I got your letters today and boy, was I glad to hear from you. The mail is a little irregular and the letters arrived together, which gave me a lot of pleasure reading. It made my mouth water to read about turkey and trimmings., even though the old bird may have been overdone to a turn. Tell Alan not to be discouraged as several of our army cooks get stripes for such feats. The grub here is rationed closely, though we get all that we need and I expect t we were fed too well in Edmonton.

We have a dart board and a radio which we have every other day, the next hut sharing it with us. I made 2/6 playing darts with Les the other night, so I guess the game is all right at that. The Government saw fit to withhold half our pay, so we went on leave with two pounds, which made us all very happy.

When McNaughton heard of this, he was very angry and said it was one of the silliest things he had ever heard of, sending a man on a five-day leave with so little money. However, I had no need for much cash, beyond my fare and now have the balance to my credit and will add to it every month, at the rate of fifteen smackers.

Well I got my first chance to drive an English car the other day and got along fine.

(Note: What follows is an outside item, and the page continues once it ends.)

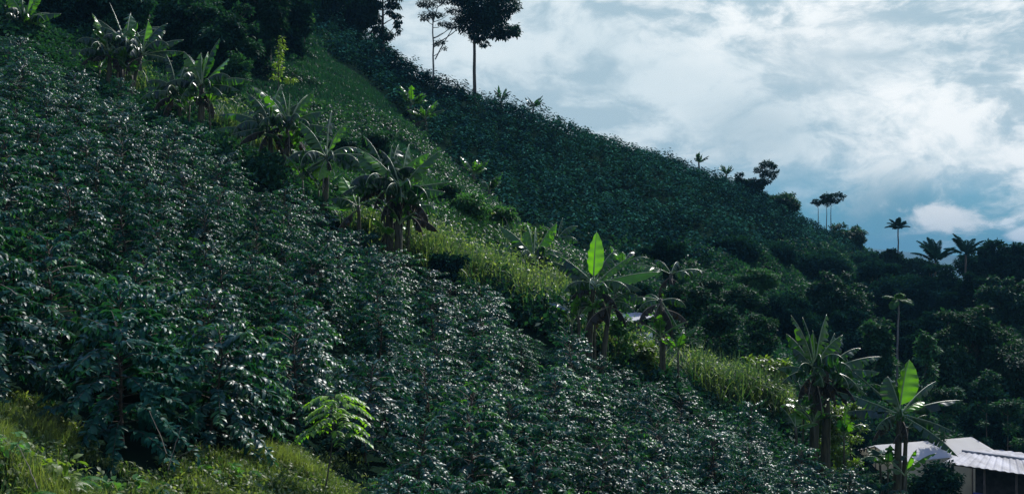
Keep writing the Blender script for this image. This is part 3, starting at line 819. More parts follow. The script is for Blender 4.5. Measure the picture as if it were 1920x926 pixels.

I found it a little awkward at first, as clutch and brake pedals are very close together, with the gas feed between them.

We are training hard now and expect to get out 25-pounders by Monday of next week. Today, we went through the gas chamber again to test the respirators and after we had proven to the Sergeant that they were tight, were forced to remove them and have a good cry, and believe me, the man who named tear gas meant what he said.

The weather has been fair and warm the past few days, although today it returned to form and sprinkled us all day. I had a job of fire picket last night and found it a very pleasant fatigue. I went on duty from eight till ten and from two till four, and as one fire was in the officers’ mess, I did quite well, thank you. The cook gave me the key to the larder and told me to help myself, which I did, making a lunch of tomatoes, fresh milk and fruit cake, which I topped off with a tin of peaches (all in a day’s work).

Another duty was to fire the furnace in the Navy, Army and Air Force Institute, which is operated by girls, and had a lot of fun kidding them before they closed shop at nine-thirty p.m. Well, tomorrow is pay day, so will be able to buy some stamps and mail this letter. The boys discovered yesterday that they could buy goods at a little store and leave any article of value for security. You would have thought that a gold strike was in full swing., to see the line-up and the variety of articles would startle you.

The little shop-keeper soon found he had really started something, which may become a great nuisance, and will certainly make a lot of bookkeeping. I would like to answer each one of the kids’ letters individually, but his would entail too much writing, so will try to answer them all in one. Tell Lorna that I am chewing the gum now and think her idea very novel, that of sending gum sticks though miles and miles in an envelope. I am glad the girls like their new parson and hope he will prove satisfactory. Well, kids, I can’t say much more, except that I am always eager to hear from you, so please enclose your notes in Mom’s letter whenever possible.